Twitter’s reply-limiting feature is now available to everyone

Reply guys, beware.


Twitter is making one of its boldest experiments official. After months of testing, the company is bringing its reply-limiting feature, which allows users to control who can reply to their tweets, to all users.

With the update, which is rolling out now to Twitter’s apps and website, users can choose who can reply to tweets before they send them. The options are everyone, people you follow, and people you mention. If you choose people you mention, but don’t mention anyone in the tweet, it effectively means no one can reply. The settings don’t affect the ability to retweet or quote tweet.
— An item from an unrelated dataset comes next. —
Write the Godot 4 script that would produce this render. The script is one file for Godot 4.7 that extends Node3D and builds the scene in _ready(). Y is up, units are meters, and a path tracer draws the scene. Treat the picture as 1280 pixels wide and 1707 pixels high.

The change is one of many experiments Twitter’s run in recent years in order to improve “conversational health,” on its platform. Though limits on replies has been controversial among some users, Twitter has said it’s meant to improve some of the less-than desirable dynamics on Twitter, such as ratios and, of course, the infamous reply guys.

Twitter is also adding new labels when replies are limited.

Twitter has been experimenting with the feature since May, and says early tests have shown it can reduce abusive tweets.

“These settings prevented an average of three potentially abusive replies while only adding one potentially abusive retweet with comment,” Twitter’s Suzanne Xie writes in a blog post. “And, we didn’t see any uptick in unwanted direct messages.” She also notes that users who encounter reply-limited tweets are four times more likely to view retweets with comment, which can prompt further conversation about a topic.

“Differing views can still be shared with retweets with comments, which sometimes reach a larger audience than the original tweet,” Xie writes. “Several times, we saw more likes and views on a retweet with comment than on the original tweet, even though the original tweet author had more followers.”